'''

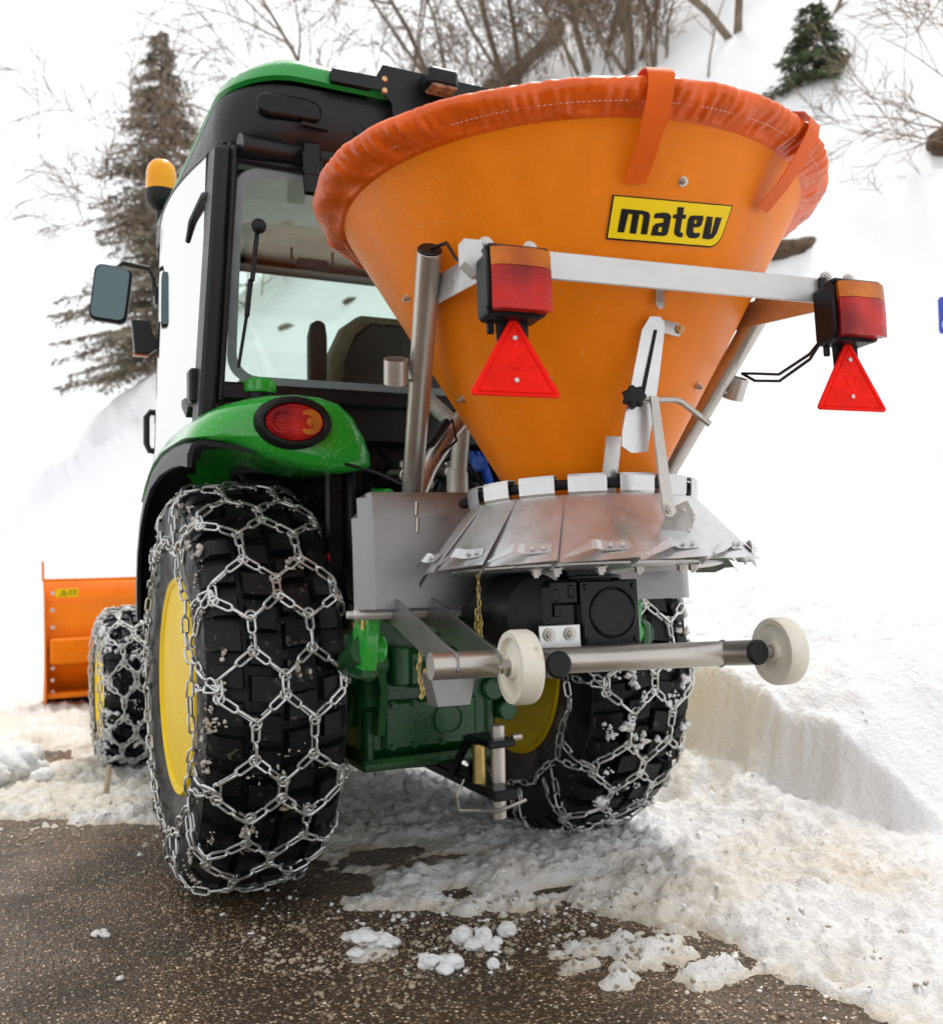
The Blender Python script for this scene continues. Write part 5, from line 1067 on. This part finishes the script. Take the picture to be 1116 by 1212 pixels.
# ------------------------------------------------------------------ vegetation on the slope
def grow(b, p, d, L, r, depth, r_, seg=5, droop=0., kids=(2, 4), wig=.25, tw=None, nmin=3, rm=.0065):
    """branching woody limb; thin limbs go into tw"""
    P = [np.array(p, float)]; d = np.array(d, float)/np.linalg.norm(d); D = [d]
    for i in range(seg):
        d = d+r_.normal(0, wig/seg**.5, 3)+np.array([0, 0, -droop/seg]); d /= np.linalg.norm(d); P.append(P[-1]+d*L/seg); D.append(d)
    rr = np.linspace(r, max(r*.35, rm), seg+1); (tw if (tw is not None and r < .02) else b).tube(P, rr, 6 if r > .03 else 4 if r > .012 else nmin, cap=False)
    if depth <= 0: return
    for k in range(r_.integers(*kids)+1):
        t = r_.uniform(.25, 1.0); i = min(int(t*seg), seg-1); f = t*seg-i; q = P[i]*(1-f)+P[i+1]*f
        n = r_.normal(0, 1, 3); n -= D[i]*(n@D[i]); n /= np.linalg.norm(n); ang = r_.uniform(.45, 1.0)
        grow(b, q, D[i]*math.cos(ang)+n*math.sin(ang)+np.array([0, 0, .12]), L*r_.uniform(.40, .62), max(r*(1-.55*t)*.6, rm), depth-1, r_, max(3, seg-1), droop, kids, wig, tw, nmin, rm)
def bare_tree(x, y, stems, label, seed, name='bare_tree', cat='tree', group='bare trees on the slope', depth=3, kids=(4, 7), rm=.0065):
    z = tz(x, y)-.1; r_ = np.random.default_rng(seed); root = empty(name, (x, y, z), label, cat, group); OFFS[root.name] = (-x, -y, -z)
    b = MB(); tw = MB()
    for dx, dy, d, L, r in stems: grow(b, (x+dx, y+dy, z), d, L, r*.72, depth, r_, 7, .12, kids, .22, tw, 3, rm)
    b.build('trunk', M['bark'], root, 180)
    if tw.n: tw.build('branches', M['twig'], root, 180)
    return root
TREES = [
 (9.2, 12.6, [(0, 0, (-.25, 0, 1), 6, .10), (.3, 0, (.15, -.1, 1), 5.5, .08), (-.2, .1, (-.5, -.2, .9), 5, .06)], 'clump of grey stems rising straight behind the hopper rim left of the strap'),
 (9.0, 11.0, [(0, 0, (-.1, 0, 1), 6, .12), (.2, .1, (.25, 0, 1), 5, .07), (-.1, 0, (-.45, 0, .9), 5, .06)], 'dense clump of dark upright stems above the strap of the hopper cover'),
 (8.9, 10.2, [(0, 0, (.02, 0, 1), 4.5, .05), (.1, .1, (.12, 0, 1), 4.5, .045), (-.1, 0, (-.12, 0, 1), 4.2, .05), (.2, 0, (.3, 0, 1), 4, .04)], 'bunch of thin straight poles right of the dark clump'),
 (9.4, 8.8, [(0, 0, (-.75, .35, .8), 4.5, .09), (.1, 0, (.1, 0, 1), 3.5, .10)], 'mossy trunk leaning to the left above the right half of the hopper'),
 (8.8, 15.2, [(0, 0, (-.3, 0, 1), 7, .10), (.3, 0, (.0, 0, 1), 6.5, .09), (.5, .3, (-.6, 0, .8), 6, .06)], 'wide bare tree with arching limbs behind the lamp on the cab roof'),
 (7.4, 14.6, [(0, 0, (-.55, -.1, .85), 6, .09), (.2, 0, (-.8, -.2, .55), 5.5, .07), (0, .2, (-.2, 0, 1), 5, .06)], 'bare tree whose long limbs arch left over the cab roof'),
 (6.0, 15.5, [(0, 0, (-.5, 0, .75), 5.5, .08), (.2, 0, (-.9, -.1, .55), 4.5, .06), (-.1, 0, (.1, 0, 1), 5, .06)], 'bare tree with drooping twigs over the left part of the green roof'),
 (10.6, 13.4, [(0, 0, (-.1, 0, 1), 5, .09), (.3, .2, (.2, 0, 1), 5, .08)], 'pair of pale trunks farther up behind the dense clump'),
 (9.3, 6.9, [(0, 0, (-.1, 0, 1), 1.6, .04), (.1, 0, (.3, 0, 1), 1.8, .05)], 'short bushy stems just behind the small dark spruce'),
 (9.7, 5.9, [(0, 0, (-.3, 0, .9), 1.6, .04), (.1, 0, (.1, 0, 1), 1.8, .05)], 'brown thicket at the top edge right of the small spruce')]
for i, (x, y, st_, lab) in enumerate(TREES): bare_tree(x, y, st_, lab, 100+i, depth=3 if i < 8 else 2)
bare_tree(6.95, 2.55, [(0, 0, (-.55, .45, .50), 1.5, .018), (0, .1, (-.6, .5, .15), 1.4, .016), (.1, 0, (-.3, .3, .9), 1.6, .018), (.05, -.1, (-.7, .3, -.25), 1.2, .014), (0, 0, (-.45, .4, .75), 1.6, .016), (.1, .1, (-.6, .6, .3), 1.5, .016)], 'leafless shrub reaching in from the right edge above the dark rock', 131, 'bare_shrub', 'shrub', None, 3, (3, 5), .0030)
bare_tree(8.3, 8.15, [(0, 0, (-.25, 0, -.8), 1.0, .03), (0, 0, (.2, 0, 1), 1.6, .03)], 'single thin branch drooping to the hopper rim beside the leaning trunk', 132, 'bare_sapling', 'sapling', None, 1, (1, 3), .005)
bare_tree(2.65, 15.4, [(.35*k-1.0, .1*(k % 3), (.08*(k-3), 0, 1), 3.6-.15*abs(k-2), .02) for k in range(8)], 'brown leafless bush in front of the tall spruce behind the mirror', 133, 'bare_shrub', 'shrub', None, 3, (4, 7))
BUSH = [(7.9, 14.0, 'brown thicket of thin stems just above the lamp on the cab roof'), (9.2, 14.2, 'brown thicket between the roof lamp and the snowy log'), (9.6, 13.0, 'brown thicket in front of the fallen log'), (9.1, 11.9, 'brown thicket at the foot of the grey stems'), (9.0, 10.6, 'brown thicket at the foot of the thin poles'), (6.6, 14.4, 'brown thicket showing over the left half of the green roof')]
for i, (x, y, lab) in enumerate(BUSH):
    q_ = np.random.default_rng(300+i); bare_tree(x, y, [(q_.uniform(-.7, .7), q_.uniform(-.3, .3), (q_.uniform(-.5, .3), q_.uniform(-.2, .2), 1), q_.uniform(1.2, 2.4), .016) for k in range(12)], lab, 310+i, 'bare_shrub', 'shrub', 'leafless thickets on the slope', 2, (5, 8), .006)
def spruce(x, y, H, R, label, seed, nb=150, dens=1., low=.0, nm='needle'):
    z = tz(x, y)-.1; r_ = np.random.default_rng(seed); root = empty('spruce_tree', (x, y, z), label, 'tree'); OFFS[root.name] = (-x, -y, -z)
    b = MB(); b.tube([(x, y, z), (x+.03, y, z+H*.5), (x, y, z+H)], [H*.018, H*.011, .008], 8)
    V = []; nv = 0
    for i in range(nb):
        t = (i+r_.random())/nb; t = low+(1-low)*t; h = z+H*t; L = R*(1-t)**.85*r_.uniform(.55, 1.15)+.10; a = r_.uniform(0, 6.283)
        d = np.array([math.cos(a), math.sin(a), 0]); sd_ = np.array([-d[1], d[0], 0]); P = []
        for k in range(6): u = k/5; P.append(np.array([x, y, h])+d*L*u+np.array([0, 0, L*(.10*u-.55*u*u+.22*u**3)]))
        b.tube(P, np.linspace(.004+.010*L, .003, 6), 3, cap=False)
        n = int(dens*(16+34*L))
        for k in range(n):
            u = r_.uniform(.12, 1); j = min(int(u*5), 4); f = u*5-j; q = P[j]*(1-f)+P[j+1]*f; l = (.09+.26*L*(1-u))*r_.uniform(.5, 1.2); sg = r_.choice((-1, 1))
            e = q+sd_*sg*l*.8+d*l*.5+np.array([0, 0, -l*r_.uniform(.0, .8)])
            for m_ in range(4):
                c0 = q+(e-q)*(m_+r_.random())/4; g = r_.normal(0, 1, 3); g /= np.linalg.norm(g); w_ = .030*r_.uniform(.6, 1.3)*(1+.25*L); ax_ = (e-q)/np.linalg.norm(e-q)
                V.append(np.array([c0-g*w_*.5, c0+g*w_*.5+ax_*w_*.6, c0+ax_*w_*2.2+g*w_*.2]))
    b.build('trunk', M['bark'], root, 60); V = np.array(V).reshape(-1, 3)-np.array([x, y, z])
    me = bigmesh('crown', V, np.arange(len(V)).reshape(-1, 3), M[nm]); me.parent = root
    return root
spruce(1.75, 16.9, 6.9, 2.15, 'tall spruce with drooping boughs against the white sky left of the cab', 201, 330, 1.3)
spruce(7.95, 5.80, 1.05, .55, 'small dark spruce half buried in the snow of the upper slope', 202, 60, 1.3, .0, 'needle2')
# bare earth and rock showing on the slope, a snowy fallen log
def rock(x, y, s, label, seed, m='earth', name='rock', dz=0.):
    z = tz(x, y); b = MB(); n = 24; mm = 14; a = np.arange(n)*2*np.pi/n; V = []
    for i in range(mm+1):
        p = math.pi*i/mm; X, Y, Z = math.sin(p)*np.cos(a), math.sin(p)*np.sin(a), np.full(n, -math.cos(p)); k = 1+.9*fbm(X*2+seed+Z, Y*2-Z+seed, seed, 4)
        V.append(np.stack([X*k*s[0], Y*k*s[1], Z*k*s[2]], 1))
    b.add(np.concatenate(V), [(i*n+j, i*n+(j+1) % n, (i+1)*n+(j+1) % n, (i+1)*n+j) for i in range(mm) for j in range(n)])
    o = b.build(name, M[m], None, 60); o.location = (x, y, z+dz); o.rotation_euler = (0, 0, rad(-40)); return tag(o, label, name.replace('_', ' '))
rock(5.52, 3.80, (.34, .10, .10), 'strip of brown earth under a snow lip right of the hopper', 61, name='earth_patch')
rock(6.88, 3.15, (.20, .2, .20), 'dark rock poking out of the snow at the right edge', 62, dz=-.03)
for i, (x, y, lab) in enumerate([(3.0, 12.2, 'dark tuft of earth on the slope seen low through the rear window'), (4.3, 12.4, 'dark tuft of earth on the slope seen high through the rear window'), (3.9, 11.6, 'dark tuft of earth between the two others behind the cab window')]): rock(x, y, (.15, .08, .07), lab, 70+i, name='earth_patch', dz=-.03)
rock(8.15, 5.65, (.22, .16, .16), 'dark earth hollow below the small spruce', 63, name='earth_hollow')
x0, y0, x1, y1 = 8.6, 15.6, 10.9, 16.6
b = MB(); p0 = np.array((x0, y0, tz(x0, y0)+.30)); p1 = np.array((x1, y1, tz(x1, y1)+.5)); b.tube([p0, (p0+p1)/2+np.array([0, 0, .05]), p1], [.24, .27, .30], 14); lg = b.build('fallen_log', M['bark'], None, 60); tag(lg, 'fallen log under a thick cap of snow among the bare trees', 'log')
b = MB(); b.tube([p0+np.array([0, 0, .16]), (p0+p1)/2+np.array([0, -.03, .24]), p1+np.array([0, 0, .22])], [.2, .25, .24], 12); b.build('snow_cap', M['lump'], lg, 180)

'''
'''

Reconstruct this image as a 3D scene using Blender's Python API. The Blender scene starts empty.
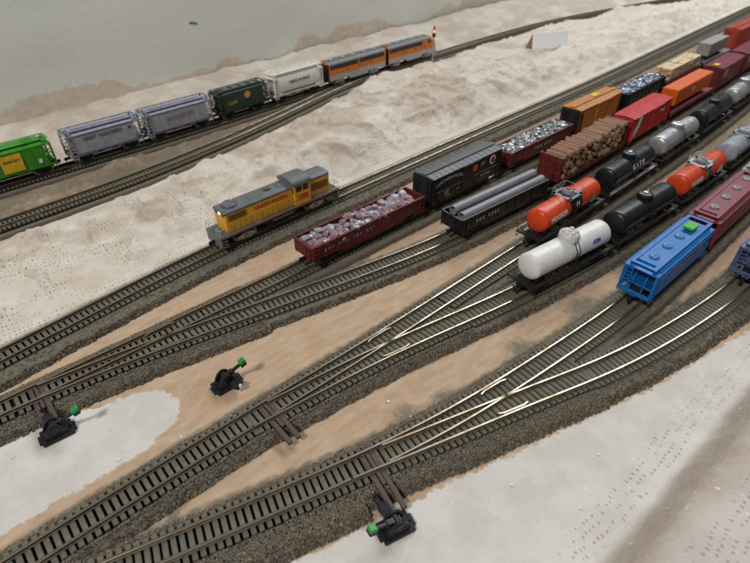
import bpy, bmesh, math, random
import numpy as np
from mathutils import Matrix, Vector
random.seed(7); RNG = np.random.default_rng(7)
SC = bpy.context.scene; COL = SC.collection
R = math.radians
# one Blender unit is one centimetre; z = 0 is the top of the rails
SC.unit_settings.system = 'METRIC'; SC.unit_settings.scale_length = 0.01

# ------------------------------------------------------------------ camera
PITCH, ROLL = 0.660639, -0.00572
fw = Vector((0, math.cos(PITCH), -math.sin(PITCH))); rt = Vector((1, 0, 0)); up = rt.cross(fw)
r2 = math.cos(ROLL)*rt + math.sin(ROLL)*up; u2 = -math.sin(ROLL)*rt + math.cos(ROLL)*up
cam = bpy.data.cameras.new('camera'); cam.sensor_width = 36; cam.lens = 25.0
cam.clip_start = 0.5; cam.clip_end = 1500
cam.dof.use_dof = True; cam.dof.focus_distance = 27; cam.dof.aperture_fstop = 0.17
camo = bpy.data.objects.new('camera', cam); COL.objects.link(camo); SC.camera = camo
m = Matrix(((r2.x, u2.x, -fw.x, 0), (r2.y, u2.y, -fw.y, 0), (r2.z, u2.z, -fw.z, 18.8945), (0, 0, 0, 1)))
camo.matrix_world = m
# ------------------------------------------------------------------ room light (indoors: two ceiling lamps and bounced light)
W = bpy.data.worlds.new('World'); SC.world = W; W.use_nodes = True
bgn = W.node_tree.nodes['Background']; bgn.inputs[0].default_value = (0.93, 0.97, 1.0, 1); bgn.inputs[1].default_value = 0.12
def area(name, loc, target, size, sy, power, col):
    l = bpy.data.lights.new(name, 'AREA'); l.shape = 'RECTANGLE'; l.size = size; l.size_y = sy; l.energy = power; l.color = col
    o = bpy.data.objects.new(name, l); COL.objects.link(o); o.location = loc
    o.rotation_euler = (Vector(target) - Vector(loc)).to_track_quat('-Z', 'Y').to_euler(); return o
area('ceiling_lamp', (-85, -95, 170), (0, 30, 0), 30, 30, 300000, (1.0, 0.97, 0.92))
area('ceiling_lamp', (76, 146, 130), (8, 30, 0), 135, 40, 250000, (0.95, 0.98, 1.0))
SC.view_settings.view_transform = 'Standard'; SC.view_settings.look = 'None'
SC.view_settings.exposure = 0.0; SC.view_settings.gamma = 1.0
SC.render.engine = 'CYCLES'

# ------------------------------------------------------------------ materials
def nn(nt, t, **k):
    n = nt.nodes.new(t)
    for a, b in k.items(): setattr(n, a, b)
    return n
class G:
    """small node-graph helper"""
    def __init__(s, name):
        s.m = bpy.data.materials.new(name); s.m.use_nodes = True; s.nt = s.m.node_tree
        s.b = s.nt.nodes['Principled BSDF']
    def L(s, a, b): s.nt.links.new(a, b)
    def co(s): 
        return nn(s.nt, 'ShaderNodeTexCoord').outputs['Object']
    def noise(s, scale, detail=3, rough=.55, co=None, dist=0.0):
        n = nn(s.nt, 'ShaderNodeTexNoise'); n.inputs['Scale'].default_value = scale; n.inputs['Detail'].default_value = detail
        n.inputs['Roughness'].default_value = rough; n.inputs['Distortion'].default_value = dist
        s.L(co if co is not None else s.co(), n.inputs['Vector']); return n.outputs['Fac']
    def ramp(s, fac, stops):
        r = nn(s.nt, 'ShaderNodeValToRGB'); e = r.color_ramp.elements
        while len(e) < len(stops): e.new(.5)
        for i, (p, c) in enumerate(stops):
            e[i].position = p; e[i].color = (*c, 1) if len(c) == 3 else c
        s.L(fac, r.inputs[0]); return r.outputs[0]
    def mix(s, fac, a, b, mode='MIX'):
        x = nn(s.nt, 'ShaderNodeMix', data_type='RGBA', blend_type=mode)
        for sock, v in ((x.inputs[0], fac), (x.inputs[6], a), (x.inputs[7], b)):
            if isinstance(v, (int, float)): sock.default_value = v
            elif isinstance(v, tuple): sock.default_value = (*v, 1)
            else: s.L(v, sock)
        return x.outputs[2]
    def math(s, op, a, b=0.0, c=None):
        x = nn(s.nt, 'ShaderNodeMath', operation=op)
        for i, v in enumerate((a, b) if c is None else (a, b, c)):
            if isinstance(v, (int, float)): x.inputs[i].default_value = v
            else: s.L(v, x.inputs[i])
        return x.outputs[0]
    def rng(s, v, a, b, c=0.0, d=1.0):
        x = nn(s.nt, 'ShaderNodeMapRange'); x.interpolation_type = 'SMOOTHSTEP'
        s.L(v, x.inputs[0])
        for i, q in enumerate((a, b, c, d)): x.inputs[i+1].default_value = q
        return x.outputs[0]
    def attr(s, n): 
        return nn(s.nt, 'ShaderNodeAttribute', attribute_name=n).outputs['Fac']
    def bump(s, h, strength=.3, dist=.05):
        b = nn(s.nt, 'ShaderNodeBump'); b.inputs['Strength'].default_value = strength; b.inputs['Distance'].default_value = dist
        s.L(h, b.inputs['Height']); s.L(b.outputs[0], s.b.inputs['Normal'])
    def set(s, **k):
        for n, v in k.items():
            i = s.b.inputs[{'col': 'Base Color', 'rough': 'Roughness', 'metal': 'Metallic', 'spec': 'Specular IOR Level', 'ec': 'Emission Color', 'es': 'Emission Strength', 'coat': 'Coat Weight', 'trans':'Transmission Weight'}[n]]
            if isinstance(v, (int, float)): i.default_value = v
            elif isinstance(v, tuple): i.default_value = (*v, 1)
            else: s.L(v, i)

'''

Instructions for the task: Read through the entries and copy each line in which "Python" appears.

Response:
The Blender Python script for this scene continues. Write part 5, from line 1067 on. This part finishes the script. Take the picture to be 1116 by 1212 pixels.
Reconstruct this image as a 3D scene using Blender's Python API. The Blender scene starts empty.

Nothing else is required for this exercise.